El registro de campeones mundiales varones data de 1886 y el de las mujeres inicia en 1927, con el nombre de la primera campeona: Vera Menchik, quien después de coronarse dos años consecutivos, decidió, en 1929, competir con hombres en Karlsbad, Alemania. Algunos de los asistentes se mostraron molestos y uno de los participantes ideó el “club de la deshonra” con el nombre de la ajedrecista. Ahí irían a dar todos los que perdieran con ella para recordarles siempre que habían sido víctimas de una mujer. El primer integrante fue Albert Becker, creador del premio.

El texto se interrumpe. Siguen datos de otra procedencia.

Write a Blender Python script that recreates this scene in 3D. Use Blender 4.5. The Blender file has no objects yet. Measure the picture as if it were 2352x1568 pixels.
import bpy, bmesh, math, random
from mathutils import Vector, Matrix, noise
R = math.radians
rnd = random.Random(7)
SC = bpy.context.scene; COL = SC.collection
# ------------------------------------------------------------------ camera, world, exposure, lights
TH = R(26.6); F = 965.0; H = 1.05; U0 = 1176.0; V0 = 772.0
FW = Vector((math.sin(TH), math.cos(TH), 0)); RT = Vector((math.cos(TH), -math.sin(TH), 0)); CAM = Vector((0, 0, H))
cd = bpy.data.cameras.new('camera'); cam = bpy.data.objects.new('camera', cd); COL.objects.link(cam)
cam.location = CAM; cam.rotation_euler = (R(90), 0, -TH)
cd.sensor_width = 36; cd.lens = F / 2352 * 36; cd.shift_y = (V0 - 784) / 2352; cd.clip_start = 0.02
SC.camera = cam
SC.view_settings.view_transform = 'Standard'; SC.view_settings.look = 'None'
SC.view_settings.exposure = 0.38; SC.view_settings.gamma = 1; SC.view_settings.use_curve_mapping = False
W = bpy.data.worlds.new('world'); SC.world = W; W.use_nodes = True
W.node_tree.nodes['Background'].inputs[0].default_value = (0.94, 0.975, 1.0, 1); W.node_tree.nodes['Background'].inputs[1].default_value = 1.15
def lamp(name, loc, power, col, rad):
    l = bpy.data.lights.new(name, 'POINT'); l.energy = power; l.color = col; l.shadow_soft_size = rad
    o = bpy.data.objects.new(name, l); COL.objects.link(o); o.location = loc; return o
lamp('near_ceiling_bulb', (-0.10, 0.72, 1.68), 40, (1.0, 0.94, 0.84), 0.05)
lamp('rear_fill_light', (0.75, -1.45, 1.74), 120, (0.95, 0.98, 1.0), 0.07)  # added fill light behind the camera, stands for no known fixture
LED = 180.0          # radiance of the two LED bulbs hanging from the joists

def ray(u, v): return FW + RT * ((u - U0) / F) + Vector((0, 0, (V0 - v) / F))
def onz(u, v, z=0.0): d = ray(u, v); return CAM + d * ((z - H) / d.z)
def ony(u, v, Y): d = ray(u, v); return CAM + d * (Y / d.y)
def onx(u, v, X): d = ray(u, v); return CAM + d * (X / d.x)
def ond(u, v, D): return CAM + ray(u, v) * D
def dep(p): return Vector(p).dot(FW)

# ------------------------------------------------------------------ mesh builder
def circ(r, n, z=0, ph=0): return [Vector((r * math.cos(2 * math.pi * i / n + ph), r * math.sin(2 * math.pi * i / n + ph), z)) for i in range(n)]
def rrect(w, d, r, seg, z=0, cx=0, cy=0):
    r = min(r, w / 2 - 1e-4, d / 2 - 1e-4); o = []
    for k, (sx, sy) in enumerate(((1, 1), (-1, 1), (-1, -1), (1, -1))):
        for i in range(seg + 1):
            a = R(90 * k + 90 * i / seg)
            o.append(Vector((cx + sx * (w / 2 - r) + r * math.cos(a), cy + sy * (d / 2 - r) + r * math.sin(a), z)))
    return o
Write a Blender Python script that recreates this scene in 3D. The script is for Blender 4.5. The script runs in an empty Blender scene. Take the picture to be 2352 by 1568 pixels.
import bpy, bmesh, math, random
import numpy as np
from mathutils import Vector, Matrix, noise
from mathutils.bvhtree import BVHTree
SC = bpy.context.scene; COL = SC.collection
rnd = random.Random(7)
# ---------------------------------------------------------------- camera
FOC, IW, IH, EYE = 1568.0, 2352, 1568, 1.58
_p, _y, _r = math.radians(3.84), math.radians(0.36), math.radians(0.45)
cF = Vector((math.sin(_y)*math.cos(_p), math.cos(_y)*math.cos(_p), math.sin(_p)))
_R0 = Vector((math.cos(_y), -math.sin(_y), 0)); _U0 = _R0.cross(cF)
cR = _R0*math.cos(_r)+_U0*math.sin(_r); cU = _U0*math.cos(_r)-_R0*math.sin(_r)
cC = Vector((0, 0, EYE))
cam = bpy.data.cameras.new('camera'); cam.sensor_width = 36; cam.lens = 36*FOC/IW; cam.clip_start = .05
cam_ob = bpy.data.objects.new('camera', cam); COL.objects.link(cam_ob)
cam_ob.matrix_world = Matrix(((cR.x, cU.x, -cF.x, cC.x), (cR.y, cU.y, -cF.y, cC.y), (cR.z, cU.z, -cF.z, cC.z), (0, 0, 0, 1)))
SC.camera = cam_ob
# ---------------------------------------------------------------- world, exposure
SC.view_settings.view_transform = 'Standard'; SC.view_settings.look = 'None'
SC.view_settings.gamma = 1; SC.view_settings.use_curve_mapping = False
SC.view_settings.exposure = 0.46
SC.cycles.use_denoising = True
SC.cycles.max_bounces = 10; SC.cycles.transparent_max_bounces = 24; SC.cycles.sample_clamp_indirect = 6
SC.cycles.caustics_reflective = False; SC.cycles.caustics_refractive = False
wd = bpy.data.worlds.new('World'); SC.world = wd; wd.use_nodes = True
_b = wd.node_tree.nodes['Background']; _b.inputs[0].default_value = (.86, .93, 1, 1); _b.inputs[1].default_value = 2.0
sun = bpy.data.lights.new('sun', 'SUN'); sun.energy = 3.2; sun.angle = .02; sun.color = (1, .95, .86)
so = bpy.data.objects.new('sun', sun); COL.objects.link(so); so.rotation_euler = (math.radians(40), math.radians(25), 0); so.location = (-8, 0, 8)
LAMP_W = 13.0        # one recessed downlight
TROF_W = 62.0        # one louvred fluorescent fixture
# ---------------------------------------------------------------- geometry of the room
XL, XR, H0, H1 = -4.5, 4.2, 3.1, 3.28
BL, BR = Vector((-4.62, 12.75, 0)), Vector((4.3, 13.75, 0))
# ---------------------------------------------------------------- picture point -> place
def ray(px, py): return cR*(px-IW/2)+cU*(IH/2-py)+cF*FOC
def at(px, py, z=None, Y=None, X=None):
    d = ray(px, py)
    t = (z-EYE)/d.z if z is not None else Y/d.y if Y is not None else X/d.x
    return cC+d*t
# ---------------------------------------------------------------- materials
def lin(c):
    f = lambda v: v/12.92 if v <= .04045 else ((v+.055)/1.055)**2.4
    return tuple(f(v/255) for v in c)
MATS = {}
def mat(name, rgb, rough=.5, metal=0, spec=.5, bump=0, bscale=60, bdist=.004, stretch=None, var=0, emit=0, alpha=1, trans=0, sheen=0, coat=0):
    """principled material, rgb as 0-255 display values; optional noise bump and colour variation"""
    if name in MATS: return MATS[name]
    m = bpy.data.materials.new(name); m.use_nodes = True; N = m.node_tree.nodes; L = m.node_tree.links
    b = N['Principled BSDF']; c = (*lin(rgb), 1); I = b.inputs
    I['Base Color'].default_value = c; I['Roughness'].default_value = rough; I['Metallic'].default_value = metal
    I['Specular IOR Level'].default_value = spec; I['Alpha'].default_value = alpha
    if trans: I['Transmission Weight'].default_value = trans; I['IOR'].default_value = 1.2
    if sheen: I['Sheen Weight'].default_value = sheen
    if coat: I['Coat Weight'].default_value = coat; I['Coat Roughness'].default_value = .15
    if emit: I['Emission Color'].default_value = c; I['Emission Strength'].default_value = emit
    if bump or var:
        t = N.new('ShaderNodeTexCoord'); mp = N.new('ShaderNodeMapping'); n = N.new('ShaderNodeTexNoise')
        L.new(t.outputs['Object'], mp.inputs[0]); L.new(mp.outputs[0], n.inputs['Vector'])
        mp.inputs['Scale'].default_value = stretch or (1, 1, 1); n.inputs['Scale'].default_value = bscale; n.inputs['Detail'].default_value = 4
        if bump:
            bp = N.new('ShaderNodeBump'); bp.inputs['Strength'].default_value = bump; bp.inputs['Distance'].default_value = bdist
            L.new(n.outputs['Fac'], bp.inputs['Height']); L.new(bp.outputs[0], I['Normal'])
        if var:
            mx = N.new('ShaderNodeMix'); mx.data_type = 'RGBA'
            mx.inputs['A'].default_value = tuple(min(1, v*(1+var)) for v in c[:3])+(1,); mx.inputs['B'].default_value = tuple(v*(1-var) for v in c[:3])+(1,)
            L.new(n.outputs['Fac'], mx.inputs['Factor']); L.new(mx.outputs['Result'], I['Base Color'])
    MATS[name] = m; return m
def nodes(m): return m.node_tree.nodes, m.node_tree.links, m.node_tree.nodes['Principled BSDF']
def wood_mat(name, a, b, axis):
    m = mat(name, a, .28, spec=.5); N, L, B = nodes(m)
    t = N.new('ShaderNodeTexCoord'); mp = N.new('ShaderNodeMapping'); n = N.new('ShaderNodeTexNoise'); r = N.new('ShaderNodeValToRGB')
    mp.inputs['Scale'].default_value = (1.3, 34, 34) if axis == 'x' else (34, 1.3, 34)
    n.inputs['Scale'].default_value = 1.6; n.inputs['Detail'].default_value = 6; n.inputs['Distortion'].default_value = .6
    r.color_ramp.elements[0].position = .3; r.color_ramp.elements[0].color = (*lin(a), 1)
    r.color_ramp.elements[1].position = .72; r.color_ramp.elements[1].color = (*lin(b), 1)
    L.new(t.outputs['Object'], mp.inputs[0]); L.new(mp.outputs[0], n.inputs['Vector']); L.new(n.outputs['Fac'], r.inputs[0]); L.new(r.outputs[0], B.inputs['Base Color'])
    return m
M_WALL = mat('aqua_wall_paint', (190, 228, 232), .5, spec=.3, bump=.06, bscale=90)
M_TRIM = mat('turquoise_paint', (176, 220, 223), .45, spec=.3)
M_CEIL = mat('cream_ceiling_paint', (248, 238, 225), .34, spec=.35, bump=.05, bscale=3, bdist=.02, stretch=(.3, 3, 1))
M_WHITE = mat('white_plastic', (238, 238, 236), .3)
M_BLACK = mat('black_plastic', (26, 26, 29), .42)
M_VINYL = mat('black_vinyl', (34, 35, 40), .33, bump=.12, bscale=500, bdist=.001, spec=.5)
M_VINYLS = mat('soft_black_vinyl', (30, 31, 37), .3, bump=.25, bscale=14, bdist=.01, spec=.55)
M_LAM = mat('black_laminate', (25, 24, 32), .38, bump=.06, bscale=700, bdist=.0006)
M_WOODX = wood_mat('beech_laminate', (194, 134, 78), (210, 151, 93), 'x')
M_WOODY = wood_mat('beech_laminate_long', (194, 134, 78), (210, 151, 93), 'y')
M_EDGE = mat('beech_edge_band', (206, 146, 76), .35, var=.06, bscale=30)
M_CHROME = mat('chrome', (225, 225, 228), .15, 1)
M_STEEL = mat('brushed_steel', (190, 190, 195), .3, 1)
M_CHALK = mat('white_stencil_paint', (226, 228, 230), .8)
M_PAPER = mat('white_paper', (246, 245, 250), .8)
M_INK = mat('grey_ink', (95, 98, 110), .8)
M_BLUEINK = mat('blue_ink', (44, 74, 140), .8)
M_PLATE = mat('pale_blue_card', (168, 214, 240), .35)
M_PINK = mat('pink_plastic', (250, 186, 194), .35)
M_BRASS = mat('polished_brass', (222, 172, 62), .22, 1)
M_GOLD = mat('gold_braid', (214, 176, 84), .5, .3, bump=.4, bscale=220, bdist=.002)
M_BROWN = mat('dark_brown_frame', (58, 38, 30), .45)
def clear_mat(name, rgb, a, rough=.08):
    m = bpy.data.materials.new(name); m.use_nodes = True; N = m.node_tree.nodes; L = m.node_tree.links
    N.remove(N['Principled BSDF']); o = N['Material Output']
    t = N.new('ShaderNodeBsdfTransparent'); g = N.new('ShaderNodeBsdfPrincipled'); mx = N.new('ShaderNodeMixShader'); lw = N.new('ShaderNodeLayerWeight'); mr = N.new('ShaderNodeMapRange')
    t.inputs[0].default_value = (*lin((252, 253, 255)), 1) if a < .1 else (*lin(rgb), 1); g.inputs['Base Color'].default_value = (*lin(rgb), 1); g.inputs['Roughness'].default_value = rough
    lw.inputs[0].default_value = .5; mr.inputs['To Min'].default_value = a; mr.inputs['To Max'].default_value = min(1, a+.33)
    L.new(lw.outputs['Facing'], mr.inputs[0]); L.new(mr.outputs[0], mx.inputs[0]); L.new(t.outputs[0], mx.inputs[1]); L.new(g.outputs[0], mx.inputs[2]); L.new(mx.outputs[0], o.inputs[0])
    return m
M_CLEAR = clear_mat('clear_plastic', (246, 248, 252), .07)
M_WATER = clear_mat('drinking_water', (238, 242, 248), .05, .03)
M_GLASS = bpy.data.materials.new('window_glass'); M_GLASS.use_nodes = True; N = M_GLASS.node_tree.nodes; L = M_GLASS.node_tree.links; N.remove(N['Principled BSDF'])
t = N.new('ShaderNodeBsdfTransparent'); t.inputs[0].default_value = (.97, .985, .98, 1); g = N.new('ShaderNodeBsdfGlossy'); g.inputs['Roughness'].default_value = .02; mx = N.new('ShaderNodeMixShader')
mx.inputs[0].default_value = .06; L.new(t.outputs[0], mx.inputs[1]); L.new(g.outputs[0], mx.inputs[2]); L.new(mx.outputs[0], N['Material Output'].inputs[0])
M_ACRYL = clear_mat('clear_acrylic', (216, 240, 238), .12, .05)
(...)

En época más reciente, hay que reconocer el empeño del húngaro László Polgár, quien decidió convertir a sus hijas Susan, Sofía y Judit en las mejores ajedrecistas del mundo compitiendo con hombres. Judit reconoció que al inicio sufrió “comentarios irritantes”. Ella, quien fue la más precoz de las 3 hermanas, llegó a derrotar en algunas partidas a diez campeones del mundo, incluidos Spassky, Karpov y Kazparov. Por edad, rompió el record de Bobby Fischer al ser ella la gran maestra internacional más joven.
Los nombres de las mujeres ajedrecistas son casi desconocidos. También ellas han quedado invisibilizadas frente a los campeones hombres que reciben toda la atención mediática. Por ello, el gesto reciente de Anna Muzychuk debería tener mayores repercusiones no sólo en relación con su postura frente al rol que juegan las mujeres en Oriente Medio, sino por las desventajas estructurales de las ajedrecistas en relación con los hombres. Así, el premio del campeonato mundial de ajedrez del año pasado en la categoría absoluta fue de 120 mil dólares. El femenil de 60 mil. Salvo que el instructor sea el padre, como en el caso de las hermanas Polgár, las ajedrecistas —al ganar menos— no cuentan con los mismos medios para cubrir los honorarios de un instructor fijo a pesar de tener las mismas capacidades.
Les comparto esta reflexión, al tiempo que agradezco a mi abuelo el que —hasta donde le alcanzó la vida— nos haya enseñado a jugar ajedrez a todos los nietos sin discriminar a ninguno en razón de sexo.